The lack of situational awareness in other people has been noticeable to me for quite awhile, but I haven’t really thought about writing about it until what I saw on the Thunder Mountain Trail recently. I passed a hiker who at first I didn’t think much about other than he was a general idiot, until I started to think about him more as I hiked and actually got angry.
On first appearance, I just thought he was a dumbsh*t hiker somewhere in line for a Darwin Award as he approached me in the wilderness wearing earbuds. I knew he had them turned up after I stepped aside for him to pass and he said, “Thank you,” very loudly so he could hear his own voice over the volume of his earbuds. Clearly, he had no capacity for audio situational awareness around him.

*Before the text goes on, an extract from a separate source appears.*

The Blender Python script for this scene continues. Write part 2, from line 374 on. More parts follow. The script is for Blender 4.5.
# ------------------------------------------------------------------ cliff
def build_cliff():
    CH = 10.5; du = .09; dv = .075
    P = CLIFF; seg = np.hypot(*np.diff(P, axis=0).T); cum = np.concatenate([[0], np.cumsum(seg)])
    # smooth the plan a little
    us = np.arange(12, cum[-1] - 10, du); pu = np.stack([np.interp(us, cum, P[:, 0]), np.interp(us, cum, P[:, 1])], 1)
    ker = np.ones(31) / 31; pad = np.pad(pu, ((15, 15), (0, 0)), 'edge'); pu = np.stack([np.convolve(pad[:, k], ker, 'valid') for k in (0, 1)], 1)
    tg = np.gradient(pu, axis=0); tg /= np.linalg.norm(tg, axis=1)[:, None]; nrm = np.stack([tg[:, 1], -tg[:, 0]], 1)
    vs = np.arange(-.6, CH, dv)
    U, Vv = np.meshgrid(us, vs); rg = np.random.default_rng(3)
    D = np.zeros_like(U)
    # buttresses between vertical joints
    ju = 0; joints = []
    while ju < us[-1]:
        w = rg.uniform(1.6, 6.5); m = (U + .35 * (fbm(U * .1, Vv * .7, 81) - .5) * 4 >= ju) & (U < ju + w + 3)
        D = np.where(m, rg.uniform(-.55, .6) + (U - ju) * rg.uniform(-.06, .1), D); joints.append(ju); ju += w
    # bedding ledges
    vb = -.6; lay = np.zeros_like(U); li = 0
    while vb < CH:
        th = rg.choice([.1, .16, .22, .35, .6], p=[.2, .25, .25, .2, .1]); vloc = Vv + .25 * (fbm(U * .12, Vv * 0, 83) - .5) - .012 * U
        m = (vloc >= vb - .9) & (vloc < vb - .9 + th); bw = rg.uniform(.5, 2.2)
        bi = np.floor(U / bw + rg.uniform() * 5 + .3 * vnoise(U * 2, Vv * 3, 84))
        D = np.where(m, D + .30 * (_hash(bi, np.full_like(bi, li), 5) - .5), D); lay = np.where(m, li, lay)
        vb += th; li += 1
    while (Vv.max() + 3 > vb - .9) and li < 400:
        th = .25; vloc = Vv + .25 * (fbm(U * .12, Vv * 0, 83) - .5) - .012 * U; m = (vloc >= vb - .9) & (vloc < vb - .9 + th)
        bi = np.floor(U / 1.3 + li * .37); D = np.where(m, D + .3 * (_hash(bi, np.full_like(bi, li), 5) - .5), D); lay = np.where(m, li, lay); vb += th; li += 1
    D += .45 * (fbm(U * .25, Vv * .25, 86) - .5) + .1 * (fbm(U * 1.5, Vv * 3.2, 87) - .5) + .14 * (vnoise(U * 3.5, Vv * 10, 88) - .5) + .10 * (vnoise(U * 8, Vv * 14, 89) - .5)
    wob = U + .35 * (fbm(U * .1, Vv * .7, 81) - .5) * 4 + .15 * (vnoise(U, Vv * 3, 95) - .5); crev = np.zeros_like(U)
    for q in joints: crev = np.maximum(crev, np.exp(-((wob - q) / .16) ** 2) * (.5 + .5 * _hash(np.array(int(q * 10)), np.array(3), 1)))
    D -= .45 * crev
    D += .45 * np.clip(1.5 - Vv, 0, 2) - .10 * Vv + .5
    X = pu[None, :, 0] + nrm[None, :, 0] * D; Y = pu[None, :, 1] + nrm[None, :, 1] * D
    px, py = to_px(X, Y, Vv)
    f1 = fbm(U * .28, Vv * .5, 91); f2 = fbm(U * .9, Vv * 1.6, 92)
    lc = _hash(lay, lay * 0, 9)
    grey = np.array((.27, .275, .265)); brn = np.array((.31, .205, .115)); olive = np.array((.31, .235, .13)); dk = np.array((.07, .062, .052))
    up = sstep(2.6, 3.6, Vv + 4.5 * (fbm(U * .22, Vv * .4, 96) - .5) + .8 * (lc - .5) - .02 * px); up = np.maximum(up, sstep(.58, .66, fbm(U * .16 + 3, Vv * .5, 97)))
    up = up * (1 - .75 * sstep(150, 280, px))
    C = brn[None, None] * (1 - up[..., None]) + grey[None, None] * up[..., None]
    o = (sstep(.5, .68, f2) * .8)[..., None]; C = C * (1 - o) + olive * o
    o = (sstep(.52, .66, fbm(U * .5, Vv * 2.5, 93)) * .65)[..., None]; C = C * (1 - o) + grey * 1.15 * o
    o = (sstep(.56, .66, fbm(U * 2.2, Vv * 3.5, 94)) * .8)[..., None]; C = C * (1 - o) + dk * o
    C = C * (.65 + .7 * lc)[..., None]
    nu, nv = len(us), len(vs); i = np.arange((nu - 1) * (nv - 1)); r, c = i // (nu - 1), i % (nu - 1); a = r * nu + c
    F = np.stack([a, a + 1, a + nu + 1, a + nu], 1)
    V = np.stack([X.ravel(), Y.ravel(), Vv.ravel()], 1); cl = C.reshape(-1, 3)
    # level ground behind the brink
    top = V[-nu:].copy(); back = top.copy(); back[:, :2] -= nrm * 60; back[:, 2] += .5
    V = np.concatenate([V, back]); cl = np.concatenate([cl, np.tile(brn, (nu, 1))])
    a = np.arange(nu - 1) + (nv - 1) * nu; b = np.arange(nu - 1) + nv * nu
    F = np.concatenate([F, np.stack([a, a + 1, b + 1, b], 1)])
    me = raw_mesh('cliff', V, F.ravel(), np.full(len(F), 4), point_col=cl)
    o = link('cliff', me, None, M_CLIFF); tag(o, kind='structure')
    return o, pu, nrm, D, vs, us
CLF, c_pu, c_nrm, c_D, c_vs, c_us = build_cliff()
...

Before I get further into why he made me angry, I want to go into how important situational awareness is in the wild. This young man was clearly from the city. He was comfortable, and in the back of his mind probably thought he was walking around, at best, in a petting zoo. If there were a bear or some other wild animal around him that may have made some kind of noise that would have given him a reason to look around and take notice of his surroundings, he wouldn’t have heard it and could have walked right into the path of it – such as a coiled rattling rattlesnake giving him a warning as he approached.

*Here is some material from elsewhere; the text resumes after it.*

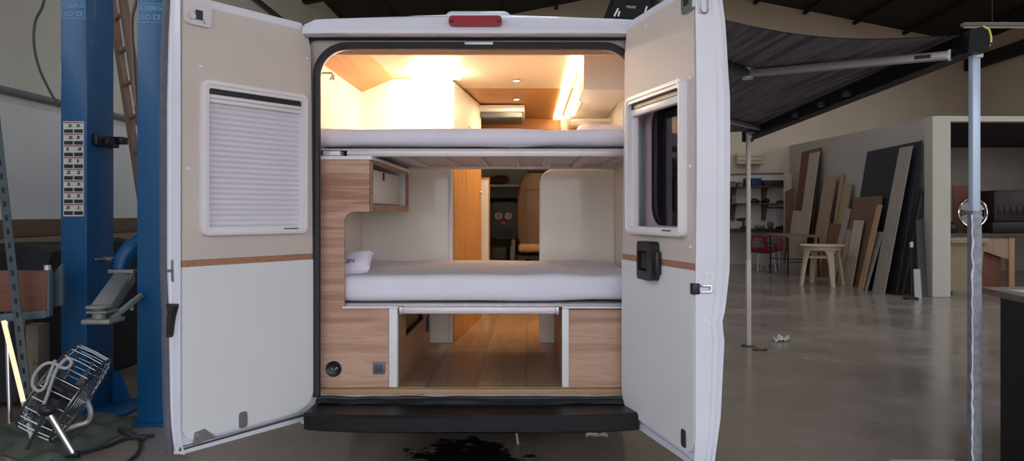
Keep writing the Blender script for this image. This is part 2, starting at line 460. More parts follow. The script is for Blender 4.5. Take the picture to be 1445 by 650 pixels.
for xa, xb in ((WL - .3, RX), (WR + .3, RX)):
    n = 1
    def rf(u, v, xa=xa, xb=xb):
        x = xa + (xb - xa) * u; z0 = EZ + (RZ - EZ) * (1 - abs(x - RX) / (RX - WL))
        return V((x, WF + (WB - WF + .15) * v, z0 + .02))
    NU, NV = 6, 22
    for i in range(NU):
        for j in range(NV):
            y_ = WF + (j + .5) * (WB - WF + .15) / NV
            if i in SKY[xa < 0] and 2 < y_ < 17.4: continue
            for dz in (0, .08):
                roof.add([rf(a / NU, b / NV) + V((0, 0, dz)) for a, b in ((i, j), (i + 1, j), (i + 1, j + 1), (i, j + 1))], [[0, 1, 2, 3]])
struct('ceiling', roof, 'roof')
k = 2
def roof_z(x): return EZ + (RZ - EZ) * (1 - abs(x - RX) / (RX - WL))
for x in (-3.4, -2, -.6, .8, 2.2, 3.6, 5, 6.4, 7.8, 9.2, 10.6, 11.8):       # purlins along the hall
    struct('trim_%d' % k, slab((x - .04, WF, roof_z(x) - .11), (x + .04, WB, roof_z(x) - .02)), 'roof_beam'); k += 1
for y in (2.5, 8.5, 14.5):                                                        # portal rafters
    m = MB()
    m.bar((WL, y, EZ - .32), (RX, y, RZ - .32), .18, .3); m.bar((RX, y, RZ - .32), (WR, y, EZ - .32), .18, .3)
    struct('trim_%d' % k, m, 'roof_beam'); k += 1
struct('trim_%d' % k, slab((WR - .2, WF, 5.42), (WR, WB, 5.74)), 'roof_beam'); k += 1
struct('trim_%d' % k, slab((6.9, 12.02, 2.98), (WR, 12.2, 3.07)), 'pillar'); k += 1
# partition, pillar and the back room
PX0, PX1 = 6.90, 7.38
def wx(Y): return PX0 + (Y - 12.2) * (PX1 - PX0) / 7.8
m = MB(); m.loft([[V((wx(y), y, 0)), V((wx(y) + .1, y, 0)), V((wx(y) + .1, y, 3.05 + (y - 12) * .035)), V((wx(y), y, 3.05 + (y - 12) * .035))] for y in (12.2, 20)])
struct('wall_partition', m, 'wall_part')
m = MB(); m.box((6.84, 11.98, 0), (7.15, 12.24, 3.06), .012); struct('trim_%d' % k, m, 'pillar'); k += 1
struct('trim_%d' % k, slab((7.56, 12.3, 3.05), (WR, WB, 3.12)), 'roof_beam'); k += 1
struct('trim_%d' % k, slab((3.0, 19.985, 0), (7.36, 20.0, 2.50)), 'wall_pale'); k += 1
struct('wall_inner', slab((7.5, 17.6, 0), (WR, 17.75, 3.05)), 'dark_room')
# ---------------------------------------------------------------- light
w = bpy.data.worlds.new('world'); SC.world = w; w.use_nodes = True
nt = w.node_tree; bg = nt.nodes['Background']
tc = nt.nodes.new('ShaderNodeTexCoord'); sp = nt.nodes.new('ShaderNodeSeparateXYZ'); nt.links.new(tc.outputs['Generated'], sp.inputs[0])
r = nt.nodes.new('ShaderNodeValToRGB'); mr = nt.nodes.new('ShaderNodeMapRange')
mr.inputs['From Min'].default_value = -1; mr.inputs['From Max'].default_value = 1
nt.links.new(sp.outputs['Z'], mr.inputs['Value']); nt.links.new(mr.outputs[0], r.inputs[0])
e = r.color_ramp.elements
e[0].position = .49; e[0].color = (.34, .32, .30, 1); e[1].position = .52; e[1].color = (.95, .955, 1.0, 1)
x = e.new(.75); x.color = (.78, .86, 1.0, 1)
nt.links.new(r.outputs[0], bg.inputs[0]); bg.inputs[1].default_value = 2.2
ld = bpy.data.lights.new('door_portal', 'AREA'); ld.shape = 'RECTANGLE'; ld.size = DOORX[1] - DOORX[0]; ld.size_y = DOORZ
ld.cycles.is_portal = True
lo = bpy.data.objects.new('door_portal', ld); COL.objects.link(lo)
lo.location = ((DOORX[0] + DOORX[1]) / 2, WF - .1, DOORZ / 2); lo.rotation_euler = (PI / 2, 0, 0)
def portal(loc, sx, sy, rot):  # portals at the added roof and wall openings
    d = bpy.data.lights.new('added_opening_portal', 'AREA'); d.shape = 'RECTANGLE'; d.size = sx; d.size_y = sy; d.cycles.is_portal = True
    o = bpy.data.objects.new('added_opening_portal', d); COL.objects.link(o); o.location = loc; o.rotation_euler = rot
for x, sg in ((-4.9 + 8.85 * 3.5 / 6, 1), (12.8 - 8.85 * 2.5 / 6, -1), (12.8 - 8.85 * 4.5 / 6, -1)):
    portal((x, 9.6, roof_z(x) + .15), 1.5, 16, (0, -sg * math.atan((RZ - EZ) / (RX - WL)), 0))
portal((WL - .25, 1.1, 4.25), 2.7, 6.2, (0, -PI / 2, 0))
portal((WR + .25, 7.0, 3.85), 2.9, 17, (0, PI / 2, 0))
SC.view_settings.view_transform = 'Standard'; SC.view_settings.look = 'None'; SC.view_settings.gamma = 1
SC.view_settings.exposure = 0.12
def lamp(name, loc, size, size_y, power, col, rot=(0, 0, 0)):
    d = bpy.data.lights.new(name, 'AREA'); d.shape = 'RECTANGLE'; d.size = size; d.size_y = size_y; d.energy = power; d.color = col
    o = bpy.data.objects.new(name, d); COL.objects.link(o); o.location = loc; o.rotation_euler = rot; return o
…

On top of that, after being struck, this hiker would not have had an emergency locator beacon on him, and his cell phone that his earbuds were synched to would have had no cell reception.

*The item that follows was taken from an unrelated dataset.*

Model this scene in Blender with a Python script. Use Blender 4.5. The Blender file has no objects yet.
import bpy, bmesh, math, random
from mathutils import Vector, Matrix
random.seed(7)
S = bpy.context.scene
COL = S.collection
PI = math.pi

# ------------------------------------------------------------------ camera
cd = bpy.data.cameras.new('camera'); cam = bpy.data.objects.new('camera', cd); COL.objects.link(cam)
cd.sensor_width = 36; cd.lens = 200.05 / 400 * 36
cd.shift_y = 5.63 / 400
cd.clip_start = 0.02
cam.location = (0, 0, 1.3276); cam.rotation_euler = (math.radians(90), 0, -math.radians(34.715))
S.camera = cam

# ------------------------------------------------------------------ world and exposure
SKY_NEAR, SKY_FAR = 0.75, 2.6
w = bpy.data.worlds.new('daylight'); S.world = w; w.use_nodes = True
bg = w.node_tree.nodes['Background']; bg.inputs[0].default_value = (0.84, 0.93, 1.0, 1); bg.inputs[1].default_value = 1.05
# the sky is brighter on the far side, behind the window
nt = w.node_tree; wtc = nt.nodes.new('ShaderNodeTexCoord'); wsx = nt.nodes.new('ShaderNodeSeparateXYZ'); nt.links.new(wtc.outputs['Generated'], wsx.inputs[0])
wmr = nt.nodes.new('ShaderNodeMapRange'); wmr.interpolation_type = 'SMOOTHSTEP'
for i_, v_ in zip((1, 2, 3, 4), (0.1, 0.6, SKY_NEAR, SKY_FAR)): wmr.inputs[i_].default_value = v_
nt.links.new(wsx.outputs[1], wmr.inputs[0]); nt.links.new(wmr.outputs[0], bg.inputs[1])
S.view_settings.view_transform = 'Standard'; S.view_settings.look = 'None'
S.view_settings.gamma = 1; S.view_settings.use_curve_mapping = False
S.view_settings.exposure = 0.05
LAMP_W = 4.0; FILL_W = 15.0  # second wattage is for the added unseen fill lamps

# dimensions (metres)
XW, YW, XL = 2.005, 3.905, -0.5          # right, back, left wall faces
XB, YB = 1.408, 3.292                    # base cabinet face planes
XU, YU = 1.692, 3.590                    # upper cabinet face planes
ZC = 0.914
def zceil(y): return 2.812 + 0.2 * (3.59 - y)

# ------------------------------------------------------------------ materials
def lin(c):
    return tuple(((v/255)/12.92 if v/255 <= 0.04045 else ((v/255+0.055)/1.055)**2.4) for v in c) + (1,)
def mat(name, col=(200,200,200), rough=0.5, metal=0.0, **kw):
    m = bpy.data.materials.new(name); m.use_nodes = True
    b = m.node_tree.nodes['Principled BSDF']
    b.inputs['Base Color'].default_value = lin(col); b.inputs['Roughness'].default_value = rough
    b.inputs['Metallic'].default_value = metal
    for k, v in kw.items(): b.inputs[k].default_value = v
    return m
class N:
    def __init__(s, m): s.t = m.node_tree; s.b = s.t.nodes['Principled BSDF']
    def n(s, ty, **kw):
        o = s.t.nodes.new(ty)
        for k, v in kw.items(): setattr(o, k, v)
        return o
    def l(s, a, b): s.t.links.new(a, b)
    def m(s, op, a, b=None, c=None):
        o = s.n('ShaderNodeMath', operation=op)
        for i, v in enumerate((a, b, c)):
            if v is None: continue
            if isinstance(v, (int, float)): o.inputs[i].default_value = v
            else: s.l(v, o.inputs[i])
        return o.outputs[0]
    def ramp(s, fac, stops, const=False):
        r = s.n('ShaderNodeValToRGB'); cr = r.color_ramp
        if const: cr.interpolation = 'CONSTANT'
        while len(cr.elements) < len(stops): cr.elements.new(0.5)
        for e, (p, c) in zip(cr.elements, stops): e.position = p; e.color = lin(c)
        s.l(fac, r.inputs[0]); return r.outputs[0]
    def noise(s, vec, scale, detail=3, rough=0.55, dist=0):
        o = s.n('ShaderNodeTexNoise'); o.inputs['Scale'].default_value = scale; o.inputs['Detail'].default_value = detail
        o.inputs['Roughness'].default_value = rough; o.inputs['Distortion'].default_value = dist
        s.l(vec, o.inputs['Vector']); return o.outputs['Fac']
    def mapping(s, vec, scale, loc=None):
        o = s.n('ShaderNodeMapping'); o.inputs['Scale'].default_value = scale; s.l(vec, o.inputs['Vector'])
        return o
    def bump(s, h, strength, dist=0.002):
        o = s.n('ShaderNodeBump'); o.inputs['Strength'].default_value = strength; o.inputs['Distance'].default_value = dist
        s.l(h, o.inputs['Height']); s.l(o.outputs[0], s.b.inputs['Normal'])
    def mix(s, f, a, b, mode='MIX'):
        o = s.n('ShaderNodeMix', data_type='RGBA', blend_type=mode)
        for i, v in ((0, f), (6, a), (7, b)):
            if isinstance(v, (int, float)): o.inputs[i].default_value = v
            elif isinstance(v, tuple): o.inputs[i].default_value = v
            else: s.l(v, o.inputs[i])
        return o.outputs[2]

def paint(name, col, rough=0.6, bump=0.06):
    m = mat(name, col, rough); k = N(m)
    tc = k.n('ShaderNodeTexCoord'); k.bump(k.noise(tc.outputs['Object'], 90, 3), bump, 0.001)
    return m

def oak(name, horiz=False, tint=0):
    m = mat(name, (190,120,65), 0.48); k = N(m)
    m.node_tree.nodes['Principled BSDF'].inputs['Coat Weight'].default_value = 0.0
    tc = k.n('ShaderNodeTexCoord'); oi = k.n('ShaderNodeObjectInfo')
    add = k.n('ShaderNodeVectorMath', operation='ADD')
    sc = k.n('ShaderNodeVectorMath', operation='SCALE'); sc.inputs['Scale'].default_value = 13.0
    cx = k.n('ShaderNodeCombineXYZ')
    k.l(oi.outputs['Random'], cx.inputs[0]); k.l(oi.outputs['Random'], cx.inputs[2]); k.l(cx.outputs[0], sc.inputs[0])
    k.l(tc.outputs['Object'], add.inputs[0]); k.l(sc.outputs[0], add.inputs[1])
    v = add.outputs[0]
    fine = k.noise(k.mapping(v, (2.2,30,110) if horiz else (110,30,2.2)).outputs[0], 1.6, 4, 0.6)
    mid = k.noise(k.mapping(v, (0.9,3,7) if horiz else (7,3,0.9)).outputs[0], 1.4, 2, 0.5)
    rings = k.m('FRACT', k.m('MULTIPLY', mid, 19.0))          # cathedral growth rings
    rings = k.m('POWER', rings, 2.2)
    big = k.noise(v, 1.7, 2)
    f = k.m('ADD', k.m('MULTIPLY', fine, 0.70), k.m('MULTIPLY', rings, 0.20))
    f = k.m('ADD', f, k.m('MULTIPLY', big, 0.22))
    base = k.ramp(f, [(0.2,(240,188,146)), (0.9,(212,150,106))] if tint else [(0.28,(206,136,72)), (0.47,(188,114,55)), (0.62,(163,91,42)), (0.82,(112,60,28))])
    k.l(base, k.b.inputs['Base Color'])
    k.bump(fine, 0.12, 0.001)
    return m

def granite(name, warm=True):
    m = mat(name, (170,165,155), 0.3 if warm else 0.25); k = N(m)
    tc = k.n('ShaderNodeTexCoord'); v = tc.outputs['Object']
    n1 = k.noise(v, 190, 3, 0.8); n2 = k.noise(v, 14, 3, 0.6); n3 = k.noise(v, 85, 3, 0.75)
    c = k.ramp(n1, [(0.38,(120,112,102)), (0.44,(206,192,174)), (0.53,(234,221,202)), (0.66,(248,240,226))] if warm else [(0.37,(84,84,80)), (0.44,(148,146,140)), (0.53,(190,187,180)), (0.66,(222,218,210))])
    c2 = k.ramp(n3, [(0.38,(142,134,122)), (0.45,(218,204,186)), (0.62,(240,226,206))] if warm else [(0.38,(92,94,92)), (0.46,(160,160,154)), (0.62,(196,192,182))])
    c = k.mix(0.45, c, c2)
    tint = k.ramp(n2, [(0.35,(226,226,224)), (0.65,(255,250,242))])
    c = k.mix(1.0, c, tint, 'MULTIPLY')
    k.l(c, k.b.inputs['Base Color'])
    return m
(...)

I was with a hiker once who was so enraptured with the natural environment around us in the high Sierras that she had no idea there were other hikers coming in our direction on the trail, even though they could be heard talking from a distance with each other. She’s a really good friend of mine, but you put her out there in the wild, and she’s also a potential Darwin Award winner since she doesn’t have a good sense of situational awareness.
This isn’t to say I’m totally on top of it myself. I’ve been surprised while hiking either by hikers or other things I did not see or hear. But I am alert, and I pay attention to sounds, smells and sights.
Sound, for me, is extremely important to pay attention to. If something is even slightly out of whack of where I am, I stop and pay attention to it before I move on. Sight isn’t so good. Sometimes I’ve been surprised by other people sitting quietly on the trail as I approached them only to see them as I’m almost on them. This is because if it doesn’t move, it doesn’t really register, unless there is something visually about that person that stands out – like they’re wearing a safety green color or other stand-out colors hunters sometimes wear. The human eye is attracted to movement. I know I’ve hiked past rattlesnakes, and I’m sure bears and mountain lions have had me in their sights, and I’m positive that I’ve hiked right past them and not known it, even for as alert as I like to think I am. I’m not unique in this – every hiker has been through this and not known it. Fortunately, for the most part, wild animals don’t want anything to do with us, but there are those instances where they will take us on. When they do, the results are usually not so good for the human(s) involved, such as the case where one mountain biker in Washington State was killed by a charging mountain lion and another injured. This was abnormal behavior for a mountain lion to attack in this fashion, but like in the human world, there are also psychos in the animal world. This isn’t to say this animal was abnormal, but there are animals, like in humans, with mental abnormalities.
Back to the hiker that made me angry. Because the vegetation was so high on the sides of the trail, I did not see or hear the little poodle behind him panting feverishly until they were passing me. From the trailhead, they were between a mile and a mile and a half in on an eight-mile hike. There is no way that dog was going to make it without collapsing, and the man guiding it on the leash had no clue what that dog was going through because he wore those earbuds. It’s one thing if something happens to him because of his own stupidity, but it’s an entirely different ballgame if he’s the cause of some other being suffering because of his own senselessness.
No matter what you’re doing in the wild, always try to be as situationally aware as you can be. You may end up saving your own life.
* Situational awareness doesn’t just apply to animals, sounds or living things you see. Situational awareness also applies to paying attention to the terrain you’re walking on or the terrain type you’re about to cover and identifying the challenges it could present and how to work around it successfully if it could present an issue. For an example of this, you can read my review of the Pleasants Ridge Trail, where I had to access the terrain and make the choice to engage in controlled falls going down the hill vs. letting gravity unavoidably take me down the trail on a steep descent where I could have been seriously injured.